11.1 We shall not under any circumstances be obliged to compensate for any loss suffered directly or indirectly (irrespective of its nature) resulting from defects in the work carried out or by equipment or plant fitted or supplied.

11.2 We accept no liability for any damage (irrespective of its nature) arising during performance of the work or assembly of the plant supplied caused by omissions or failures on the part of third parties.

11.3 We shall not under any circumstances be obliged to compensate for commercial losses (interruption of business, loss of income etc.), irrespective of how these were caused, including delays in completion of the work or the plant and equipment sold.

11.4 We accept no liability for claims by third parties on account of infringement of patent, licence, brand name, model or other rights, however designated, in so far as we are said to have infringed these rights by the use of documents furnished to us by or by way of the client for the fulfilment of the order.

11.5 We accept no liability for actions or omissions by personnel supplied to us by the client or through his good offices, even if this personnel is acting in accordance with our instructions.

Foreseeable non-fulfilment

12 Without prejudice to any rules to the contrary in the present Terms and Conditions, each party shall have the right to cease fulfilment of its obligations if it is clear without doubt from the circumstances that the other party will not be able to fulfil its obligations.

A party ceasing to fulfil its obligations shall immediately inform the other party thereof in writing.

Guarantee

13.1 We give a guarantee for 6 months from the date of commissioning, up to a maximum of 1000 operating hours.
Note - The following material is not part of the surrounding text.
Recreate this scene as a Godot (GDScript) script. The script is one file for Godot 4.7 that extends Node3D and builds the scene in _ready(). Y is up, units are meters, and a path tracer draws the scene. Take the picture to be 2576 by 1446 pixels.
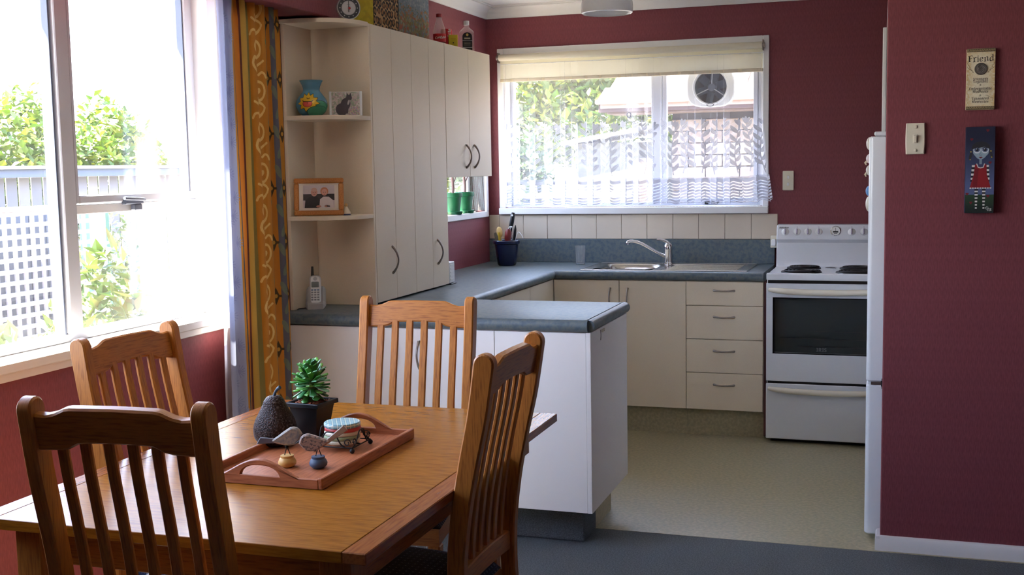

The guarantee period shall in any event end 9 months from the date of delivery ex-works, ‘s-Hertogenbosch.

13.2 We shall repair or replace, free of charge, any components supplied by us which do not function correctly, and we shall refund any labour costs incurred by the client at our request in respect of the said repair or replacement.
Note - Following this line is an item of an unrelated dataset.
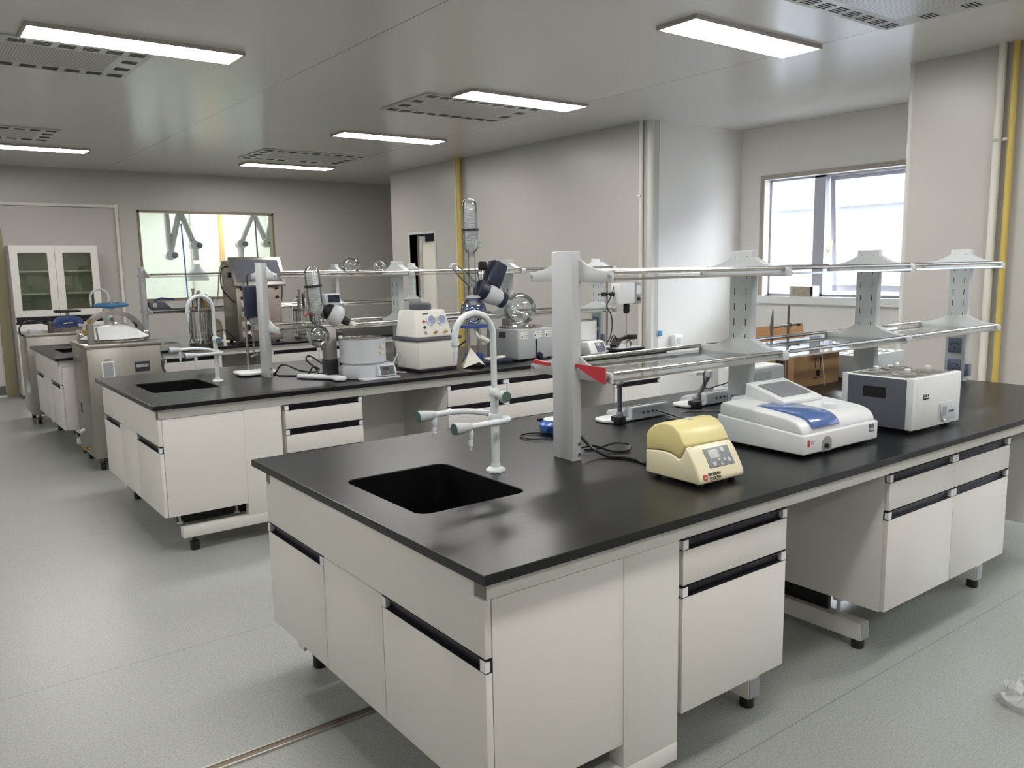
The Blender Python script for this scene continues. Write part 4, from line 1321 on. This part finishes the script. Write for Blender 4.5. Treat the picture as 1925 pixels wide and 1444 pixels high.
MB().cyl((.145, -.03, .105), (.205, -.03, .112), .007, n=8).build('propeller', 'steel', t)
cable('cable', 'black cord winding down the tall steel rod of the right stirrer',
      [(3.79, 3.49, TOP + .52), (3.74, 3.478, TOP + .43), (3.695, 3.48, TOP + .36), (3.745, 3.48, TOP + .29), (3.76, 3.48, TOP + .2), (3.73, 3.47, TOP + .11), (3.66, 3.44, TOP + .06)], .005)
t = thing('clamp_set', 'black clamps and rings lying on the base of the right stirrer', 'clamps', (3.70, 3.36, TOP + .028))
MB().cbox((-.02, 0, .03), (.10, .06, .05), (0, radians(-35), .4)).build('clamp_body', 'blackmatt', t, bevel=.006)
MB().tube([(0, 0, .05), (.08, -.01, .07), (.17, -.02, .075)], [.02, .014, .016], n=8).build('handle', 'black', t)
MB().cbox((.15, -.02, .075), (.08, .045, .04)).build('jaw', 'black', t, bevel=.005)
MB().tube([(.10 + .03 * cos(2 * pi * k / 16), -.03, .02 + .03 * sin(2 * pi * k / 16)) for k in range(16)], .004, n=6, closed=True).build('ring', 'black', t)
MB().tube([(-.10, -.02, .05 + .0), (-.07, -.03, .10), (-.02, -.02, .06), (-.06, -.02, .02)], .006, n=6, smooth=4).build('loop', 'black', t)
t = thing('bath_controller', 'small grey controller unit in front of the white heating bath', 'controller', (3.26, 3.20, TOP))
MB().prism([(0, 0), (-.012, .02), (.035, .105), (.14, .105), (.14, 0)], 'x', 0, .16).build('housing', 'white', t, bevel=.006)
MB().cbox((.11, .009, .062), (.085, .080, .004), (radians(61), 0, 0)).build('front_panel', 'slate', t)
MB().cbox((.10, .020, .082), (.04, .026, .006), (radians(61), 0, 0)).build('display', 'lcd', t)

def rotovap_big():
    t = thing('rotary_evaporator', 'large rotary evaporator with tall clear condenser and two glass globes', 'rotary evaporator', (2.335, 3.45, TOP))
    # navy foot plate and two steel columns
    MB().box(-.015, -.14, .0, .26, .12, .03).build('foot_plate', 'navy', t, bevel=.006)
    for x, y in ((.0, .06), (.085, .045)):
        c = MB().cyl((x, y, .02), (x, y, .56), .013, n=14).build('column', 'chrome', t)
        MB().cbox((x, y, .045), (.045, .045, .05)).build('clamp_foot', 'blueyoke', c, bevel=.005)
    MB().prism(rrect(-.085, -.07, .13, .09, .04), 'z', .262, .286).build('support_tray', 'blueyoke', t, bevel=.004)
    MB().cbox((.05, .05, .40), (.13, .04, .05)).build('cross_clamp', 'blueyoke', t, bevel=.006)
    # condenser line
    j, R = condenser(t, (.0, 0, .825), (-.006, 0, 1.184), .053, .38)
    MB().tube([(.0, 0, .825), (.004, 0, .74), (.006, 0, .66), (.008, 0, .56)], [.022, .026, .026, .030], n=16).build('neck_tube', 'glass', j)
    MB().tube([(.066, 0, .86), (.085, 0, .875), (.09, 0, .85), (.07, 0, .835)], .007, n=6, smooth=4).build('hose_tail', 'glass', j)
    # branched adapter
    a = MB()
    a.tube([(.013, 0, .68), (.02, 0, .60), (.02, 0, .50)], [.032, .045, .035], n=16)
    a.tube([(-.13, .02, .70), (-.06, .01, .64), (.01, 0, .57)], [.022, .035, .03], n=14)
    a.tube([(.10, 0, .68), (.098, 0, .60), (.05, 0, .54)], [.014, .018, .025], n=12)
    ad = a.build('adapter', 'glass', t)
    MB().tube([(-.17, .02, .69), (-.15, .02, .72), (-.11, .015, .715), (-.13, .018, .68)], .008, n=8, smooth=4).build('stopcock', 'coil', ad)
    MB().lathe([(.026, 0), (.032, .01), (.032, .05), (.024, .062), (0, .062)], (.098, 0, .675), 16).build('valve_knob', 'blackmatt', ad)
    MB().lathe([(.05, .475), (.055, .48), (.055, .49), (.05, .495)], (.018, 0, 0), 24, cap=False).build('flange_joint', 'coil', ad)
    flask((.008, 0, .384), .096, t, ((0, 0, 1), .02, .034), 'receiving_globe')
    v = MB().tube([(.008, 0, .29), (.012, -.03, .22), (.035, -.04, .18)], .012, n=10, smooth=4).build('outlet_tube', 'coil', t)
    MB().cyl((.03, -.04, .195), (.10, -.05, .16), .018, n=14).build('drain_valve', 'offwhite', v)
    # tilted drive: black motor block above a grey cone
    ax = Vector((.345, -.02, -.165)).normalized()
    R2 = ax.to_track_quat('Z', 'Y').to_matrix()
    c0 = Vector((.055, -.02, .545))
    cone = MB().lathe([(.04, .03), (.072, .05), (.076, .09), (.07, .14), (.056, .185), (.05, .19)], c0, 28, R2).build('drive_cone', 'palegrey', t)
    MB().lathe([(.03, -.02), (.062, -.015), (.07, .0), (.074, .045), (.04, .05)], c0, 24, R2).build('rear_cap', 'navy', cone)
    MB().lathe([(.05, .185), (.06, .19), (.06, .225), (.05, .23)], c0, 24, R2).build('front_collar', 'navy', cone)
    MB().lathe([(.03, .225), (.024, .25), (.026, .285)], c0, 18, R2, cap=False).build('vapour_duct', 'coil', cone)
    m0 = c0 + ax * .075 + Vector((.025, 0, .05))
    mt = MB().cbox(m0 + Vector((.035, 0, .075)), (.125, .11, .20), (0, radians(26), 0)).build('motor', 'navy', t, bevel=.02, seg=3)
    e = m0 + Vector((.10, -.01, .13))
    MB().lathe([(.02, 0), (.02, .01), (.012, .012), (0, .012)], e, 14, R=Matrix.Rotation(radians(75), 3, 'Y')).build('motor_button', 'midgrey', mt)
    flask(c0 + ax * .385, .122, t, (-ax, .02, .026), 'evaporating_flask')
    return t
rotovap_big()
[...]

13.3 The guarantee shall end immediately and lawfully in the event of:

I    payment obligations not being met punctually;
II   operating instructions not being correctly observed;
III  inadequate maintenance;
IV assembly, repair or commissioning of the goods supplied being carried out by the client and/or
third parties without our express approval.

Replacement parts

14.1 Our export conditions shall also apply to replacement parts in so far as nothing to the contrary is
specifically stated below.

14.2 Replacement parts shall be guaranteed for 6 months from the dispatch date ex-works.

14.3 We can only make out a credit note for returned parts if:

I    the defect is notified to us within 10 days of receipt of the part and we agree to the return;
II   the parts are still unused;
III  the documents required for the return have been furnished by the client;
IV the order number is stated on the documents.

14.4 Payment must be made within 30 days of the invoice date.

Disputes

15.1 All disputes shall be settled by the competent court in ‘s-Hertogenbosch, unless the law imperatively prescribes a different court.

15.2 Application of the LUV/LUVI-CISG conditions is excluded under the present General Terms and Conditions of Delivery and Payment.

15.3 In the event of individual clauses of the present contract or the present Terms and Conditions being or becoming ineffective, or of the present contract or the present Terms and Conditions containing comissions, the contract or the present Terms and Conditions shall remain fully in force in other respects. FMT shall be entitled to issue replacement terms in place of the ineffective or missing terms, taking into consideration the meaning and purpose of the present contract or the present
Terms and Conditions.

15.4 Dutch law shall apply to the present Terms and Conditions.